You may be surprised to find much of yourself in the Bear. But that’s okay. If a Bear can make it through Lent and learn a thing or two, you can, too.

This is a Lenten Companion unlike any other, designed for even the most Bearish Humans.


  1. Owl knows Great Bear is stupidly busy so Owl will keep this short.

    Thank you.

    1. Selling books is a lot more fun than the several days leading up to the release, Bear must say! Bear trusts you are all set, then. Enjoy the front matter and Chapter 1 tomorrow, The Tower of Lent.

  2. Hi, I've been lurking for some time now. I'm an OSB monk and really appreciate the Bear! Judging Angels is still rolling around in my mind months after reading it, so I'm excited about this new adventure.
    Thanks for your writing!

    1. Thank you! Bear just heard the audiobook of Judging Angels for the first time today, and he couldn't be more excited.
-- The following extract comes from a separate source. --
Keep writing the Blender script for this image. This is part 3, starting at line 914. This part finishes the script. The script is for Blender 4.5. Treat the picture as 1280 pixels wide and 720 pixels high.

      Bear owes much to wise Father Benedict. Or would, if he were not so much of a Bear. Benedictine spirituality is pretty simple for oblates. That doesn't mean it's easy.

      The hardest part is that Bears are impulsive and their habits are irregular. Sometimes I pray the LOTH morning, midday, evening and Compline; read the Bible; read the Rule; try to see God in everyday life; and participate in the sacramental life of the Church. Most of the time Bear is shamelessly derelict in his duties.

      Part of it is the nature of creative work. Bears take advantage of inspiration and become very focused for long periods time. Then they are tired and must sleep.

      St. Meinrad Archabbey is beautiful. Bear studied their under Father Damien. The "old monks" are all stepping down into whatever the OSB equivalent of retirement is. Father Damien, Father Meinrad the oblate director... and the abbot is different now, too.

      Bear knows "advertising" one's status as an oblate is discouraged. He could hardly steal all their stuff for his book without giving some credit, though. He hopes everyone realizes he is a terrible oblate and does not judge the OSB by his poor example!

  3. Study questions, hmmm. Exactly how much of this do we need to know for the final judgement?